═════ Data section ═════
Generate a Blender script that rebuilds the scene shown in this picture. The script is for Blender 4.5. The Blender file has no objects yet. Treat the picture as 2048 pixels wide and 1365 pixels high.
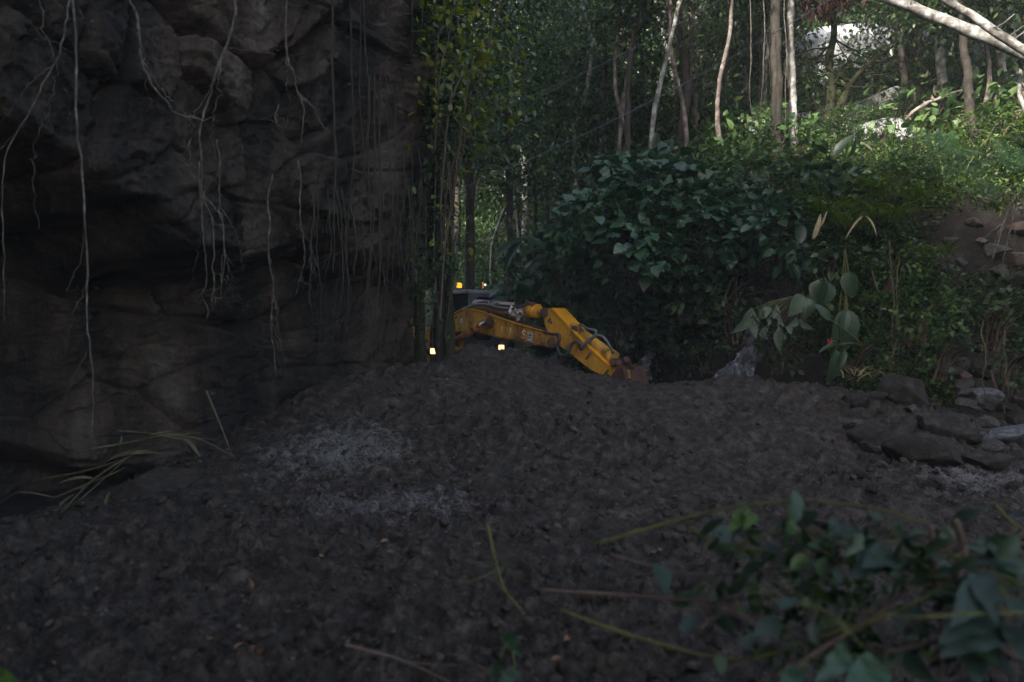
import bpy, bmesh, math, random
import numpy as np
from mathutils import Vector, Matrix

random.seed(7)
RNG = np.random.default_rng(11)
C = bpy.context.scene.collection
scn = bpy.context.scene
F, CX, CY, CAMZ = 1592.9, 1024.0, 682.5, 1.6

# ------------------------------------------------------------ camera, light
cam_d = bpy.data.cameras.new('camera')
cam = bpy.data.objects.new('camera', cam_d); C.objects.link(cam)
cam.location = (0, 0, CAMZ); cam.rotation_euler = (math.radians(90), 0, 0)
cam_d.lens = 28; cam_d.sensor_width = 36; cam_d.clip_end = 1500; cam_d.clip_start = 0.05
cam_d.dof.use_dof = True; cam_d.dof.focus_distance = 18.0; cam_d.dof.aperture_fstop = 1.7
scn.camera = cam
SUN_EL, SUN_AZ = 38.0, 215.0          # azimuth clockwise from +Y (towards +X)
w = bpy.data.worlds.new('World'); scn.world = w; w.use_nodes = True
nt = w.node_tree; nt.nodes.clear()
sky = nt.nodes.new('ShaderNodeTexSky'); sky.sky_type = 'NISHITA'; sky.sun_disc = False
sky.sun_elevation = math.radians(SUN_EL); sky.sun_rotation = math.radians(SUN_AZ)
sky.air_density = 1.2; sky.dust_density = 3.0; sky.ozone_density = 1.0
bg = nt.nodes.new('ShaderNodeBackground'); bg.inputs['Strength'].default_value = 0.12
wo = nt.nodes.new('ShaderNodeOutputWorld')
nt.links.new(sky.outputs[0], bg.inputs['Color']); nt.links.new(bg.outputs[0], wo.inputs['Surface'])
sun_d = bpy.data.lights.new('sun', 'SUN'); sun = bpy.data.objects.new('sun', sun_d); C.objects.link(sun)
sun_d.energy = 4.6; sun_d.angle = math.radians(3.0); sun_d.color = (1.0, 0.93, 0.82)
sd = Vector((math.sin(math.radians(SUN_AZ))*math.cos(math.radians(SUN_EL)),
             math.cos(math.radians(SUN_AZ))*math.cos(math.radians(SUN_EL)), math.sin(math.radians(SUN_EL))))
sun.rotation_euler = (-sd).to_track_quat('-Z', 'Y').to_euler()
scn.view_settings.view_transform = 'Standard'; scn.view_settings.look = 'None'
scn.view_settings.gamma = 1.0; scn.view_settings.exposure = 1.8

# ------------------------------------------------------------ noise
def _h(ix, iy, iz, s):
    n = (ix*374761393 + iy*668265263 + iz*2147483647 + s*1274126177) & 0xffffffff
    n = ((n ^ (n >> 13)) * 1274126177) & 0xffffffff
    n = ((n ^ (n >> 16)) * 2246822519) & 0xffffffff
    return ((n ^ (n >> 15)) & 0xffffff) / float(0xffffff)
def noise(x, y, z=0.0, s=0):
    x, y, z = np.broadcast_arrays(np.asarray(x, float), np.asarray(y, float), np.asarray(z, float))
    ix, iy, iz = np.floor(x).astype(np.int64), np.floor(y).astype(np.int64), np.floor(z).astype(np.int64)
    fx, fy, fz = x-ix, y-iy, z-iz
    fx, fy, fz = fx*fx*(3-2*fx), fy*fy*(3-2*fy), fz*fz*(3-2*fz)
    r = 0
    for a in (0, 1):
        for b in (0, 1):
            for c in (0, 1):
                wt = (fx if a else 1-fx)*(fy if b else 1-fy)*(fz if c else 1-fz)
                r = r + wt*_h(ix+a, iy+b, iz+c, s)
    return r*2-1
def fbm(x, y, z=0.0, s=0, o=4, g=0.5):
    r, a, t = 0, 1.0, 0
    for i in range(o):
        r = r + a*noise(np.asarray(x)*2**i, np.asarray(y)*2**i, np.asarray(z)*2**i, s+i*17); t += a; a *= g
    return r/t
def sstep(a, b, x):
    t = np.clip((x-a)/(b-a), 0, 1); return t*t*(3-2*t)

def P(px, py, Y):
    return np.array([(px-CX)/F*Y, Y, CAMZ+(CY-py)/F*Y])

# ------------------------------------------------------------ materials
def newmat(name):
    m = bpy.data.materials.new(name); m.use_nodes = True
    n = m.node_tree; b = n.nodes['Principled BSDF']; return m, n, b
def N(n, t, **kw):
    x = n.nodes.new(t)
    for k, v in kw.items():
        if k in x.inputs: x.inputs[k].default_value = v
        else: setattr(x, k, v)
    return x
def ramp(n, fac, stops):
    r = n.nodes.new('ShaderNodeValToRGB'); e = r.color_ramp.elements
    while len(e) < len(stops): e.new(0.5)
    for i, (p, c) in enumerate(stops):
        e[i].position = p; e[i].color = (c[0], c[1], c[2], 1)
    n.links.new(fac, r.inputs[0]); return r.outputs[0]
def leaf_mat(name, cols, trans=0.3, rough=0.45, spec=0.4, tcol=None):
    m, n, b = newmat(name)
    g = N(n, 'ShaderNodeNewGeometry')
    st = [(i/(len(cols)-1) if len(cols) > 1 else 0, c) for i, c in enumerate(cols)]
    col = ramp(n, g.outputs['Random Per Island'], st)
    nz = N(n, 'ShaderNodeTexNoise', Scale=9.0, Detail=3.0)
    tc = N(n, 'ShaderNodeTexCoord'); n.links.new(tc.outputs['Object'], nz.inputs['Vector'])
    mx = N(n, 'ShaderNodeMix', data_type='RGBA', blend_type='MULTIPLY')
    mx.inputs[0].default_value = 0.5
    n.links.new(col, mx.inputs[6])
    v = ramp(n, nz.outputs[0], [(0.3, (0.55, 0.55, 0.5)), (0.7, (1.25, 1.25, 1.25))])
    n.links.new(v, mx.inputs[7])
    n.links.new(mx.outputs[2], b.inputs['Base Color'])
    b.inputs['Roughness'].default_value = rough; b.inputs['Specular IOR Level'].default_value = spec
    t = N(n, 'ShaderNodeBsdfTranslucent')
    hs = N(n, 'ShaderNodeHueSaturation', Hue=0.48, Saturation=1.15, Value=1.3)
    n.links.new(mx.outputs[2], hs.inputs['Color']); n.links.new(hs.outputs[0], t.inputs['Color'])
    ms = N(n, 'ShaderNodeMixShader'); ms.inputs[0].default_value = trans
    n.links.new(b.outputs[0], ms.inputs[1]); n.links.new(t.outputs[0], ms.inputs[2])
    n.links.new(ms.outputs[0], n.nodes['Material Output'].inputs['Surface'])
    return m
def rock_mat(name, stops, scale=2.0, bump=0.5, rough=0.8, lichen=None, streak=False, dist=0.05, spec=0.3):
    m, n, b = newmat(name)
    tc = N(n, 'ShaderNodeTexCoord'); mp = N(n, 'ShaderNodeMapping')
    if streak: mp.inputs['Scale'].default_value = (1, 1, 0.22)
    n.links.new(tc.outputs['Object'], mp.inputs[0])
    a = N(n, 'ShaderNodeTexNoise', Scale=scale, Detail=9.0, Roughness=0.68); n.links.new(mp.outputs[0], a.inputs['Vector'])
    c = N(n, 'ShaderNodeTexNoise', Scale=scale*14, Detail=6.0, Roughness=0.7); n.links.new(tc.outputs['Object'], c.inputs['Vector'])
    col = ramp(n, a.outputs[0], stops)
    gr = ramp(n, c.outputs[0], [(0.3, (0.6, 0.6, 0.6)), (0.7, (1.35, 1.35, 1.35))])
    mx = N(n, 'ShaderNodeMix', data_type='RGBA', blend_type='MULTIPLY'); mx.inputs[0].default_value = 0.8
    n.links.new(col, mx.inputs[6]); n.links.new(gr, mx.inputs[7]); out = mx.outputs[2]
    if lichen:
        l = N(n, 'ShaderNodeTexNoise', Scale=scale*2.7, Detail=8.0, Roughness=0.75)
        n.links.new(tc.outputs['Object'], l.inputs['Vector'])
        f = ramp(n, l.outputs[0], [(lichen[0], (0, 0, 0)), (lichen[0]+0.06, (1, 1, 1))])
        m2 = N(n, 'ShaderNodeMix', data_type='RGBA'); n.links.new(f, m2.inputs[0]); n.links.new(out, m2.inputs[6])
        m2.inputs[7].default_value = (*lichen[1], 1); out = m2.outputs[2]
    n.links.new(out, b.inputs['Base Color'])
    b.inputs['Roughness'].default_value = rough; b.inputs['Specular IOR Level'].default_value = spec
    ad = N(n, 'ShaderNodeMath', operation='MULTIPLY_ADD'); ad.inputs[1].default_value = 0.35
    n.links.new(c.outputs[0], ad.inputs[0]); n.links.new(a.outputs[0], ad.inputs[2])
    bp = N(n, 'ShaderNodeBump', Strength=bump, Distance=dist)
    n.links.new(ad.outputs[0], bp.inputs['Height']); n.links.new(bp.outputs[0], b.inputs['Normal'])
    return m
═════
Your task:
Copy exactly the lines running from the beginning of the listing through the line that has "F, CX, CY, CAMZ = 1592.9, 1024.0, 682.5, 1.6". Drop the pictures.

Complete output:
Generate a Blender script that rebuilds the scene shown in this picture. The script is for Blender 4.5. The Blender file has no objects yet. Treat the picture as 2048 pixels wide and 1365 pixels high.
import bpy, bmesh, math, random
import numpy as np
from mathutils import Vector, Matrix

random.seed(7)
RNG = np.random.default_rng(11)
C = bpy.context.scene.collection
scn = bpy.context.scene
F, CX, CY, CAMZ = 1592.9, 1024.0, 682.5, 1.6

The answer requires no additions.